The authors note that the typical NLP model lifecycle includes data ingestion, pre-training, fine-tuning, and inference, all of which contribute to energy use and emissions. However, there is a lack of data quantifying the relative contributions of each phase. To address this gap, the authors conduct experiments to isolate the factors that influence fine-tuning dynamics. They compare fine-tuning energy use across different datasets, tasks, and hardware setups and measure energy consumption using CodeCarbon software and physical energy meters.
The results show that pre-training BERT draws substantially more energy than fine-tuning. However, fine-tuning is performed more frequently by many individual actors, making it important to account for its energy and carbon footprint. The study finds that pre-training BERT is equivalent to multiple fine-tuning runs depending on the dataset size. The number of training tokens is a reasonable heuristic for estimating fine-tuning energy use. The study also shows that sequence length has a stronger influence on energy intensity in the fine-tuning phase compared to inference.

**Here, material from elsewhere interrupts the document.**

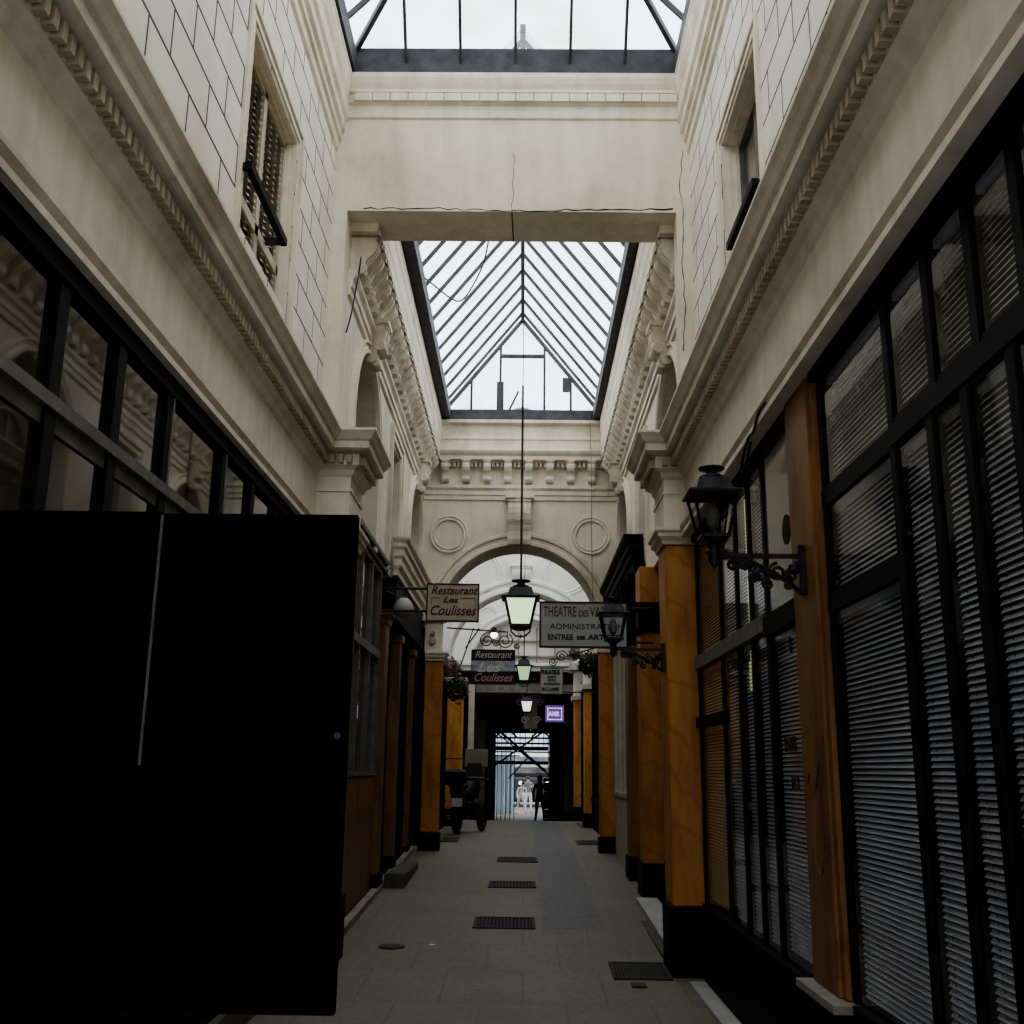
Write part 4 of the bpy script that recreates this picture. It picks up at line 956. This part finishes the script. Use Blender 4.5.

The authors emphasize the need to study fine-tuning energy efficiency separately from pre-training and inference workloads in NLP models. They hope that their findings will inform decision-making within and beyond the NLP community. The study concludes with limitations, such as the focus on specific tasks and architectures, and ethical considerations regarding the carbon emissions generated during the experiments.
Overall, this study provides valuable insights into the energy and carbon considerations of fine-tuning BERT models in NLP. The empirical study sheds light on the factors influencing fine-tuning energy requirements and emphasizes the importance of studying fine-tuning energy efficiency. The recommendations provided can guide researchers and practitioners in improving the energy efficiency of their fine-tuning processes.